Former National Security Council (NSC) staff officer Chester L. Cooper characterized the situation in 1962-63 as having been one where the administration was confronted with "two undeclared wars, one with the Viet Cong, the other with the American press, while in Saigon [Diem's controversial sister-in-law] Madame Nhu was calling American newsmen there 'worse than Communists.'"

The continuing Viet Cong activity in South Vietnam, the anti-Diem sentiment generated by the press, and the euphoria manifested by some Washington officials culminated in a situation that soon led the Kennedy administration along a dangerous path. A number of those surrounding the President became disillusioned with what they considered to be too slow progress in pacifying South Vietnam. Initially, President Diem's brother, Ngo Dinh Nhu, and his wife, Madame Nhu, became the focal points of blame. Their removal, it was believed, would greatly alleviate the country's problems.

"The Dragon Lady" as she came to be called, was also a passionate anti-communist and was determined that women should play a leading role in defending their country from Communist infiltration. She formed a corps of women warriors and there is a famous photograph of her at their training ground, firing a .38 pistol for the first time.

In a report submitted to President Kennedy by Roger Hilsman and Michael Forrestal in early 1963, Diem was described as an individual who "wants only adulation and is completely insensitive to the desires of the foreign press for factual information." The report also noted that the South Vietnamese president was not only "insensitive to his own image" but was likewise unaffected by "the political consequences of the activities of Madame Nhu and other members of his family and his own tendencies of arbitrariness, failure to delegate and general failure."

Diem was distant, difficult for his American contacts to read, afraid of his own military, insensitive to Vietnam's Buddhist majority, and handicapped by the heavy-handed advice and machinations of his brother and his femme fatale sister-in-law, the infamous Madame Nhu.

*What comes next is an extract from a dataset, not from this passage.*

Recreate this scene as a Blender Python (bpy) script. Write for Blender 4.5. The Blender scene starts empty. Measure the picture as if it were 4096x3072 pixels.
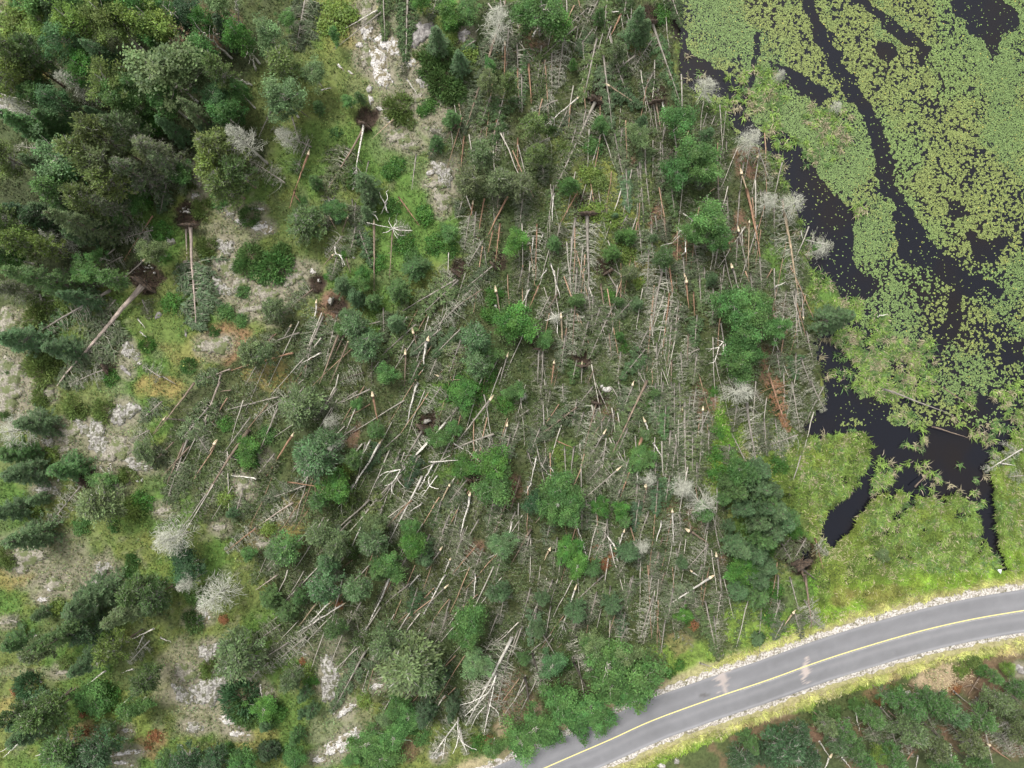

Buddhists made up 70 percent of the population and Catholics only 10 percent, yet under Diem, Catholics held almost all of the government jobs. Beginning in 1963, the self-immolation of the venerable 66-year old monk, Tich Quang Duc, became an iconic image of the war, repeated soon after by numerous other Buddhist monks. President Diem's sister-in-law, Madame Nhu, the self-styled First Lady of Vietnam, shocked the world by referring to the deaths as "barbecues" and offering to supply the matches.

After being removed from power, Diem was assassinated along with his brother Nhu. Madame Nhu was, at that time, on a tour of the United States giving speeches in support of Vietnam's war against Communism.When asked if she might seek political asylum in the US, Madame Nhu replied, "Never! I cannot stay in a country with people who have stabbed my Government." Upon hearing of the rumored involvement of the United States she said, "Whoever has the Americans as allies does not need enemies".

As of 2008 Madame Nhu was living in Rome. Madame Nhu died on 24 April 2011, aged 87, in Rome.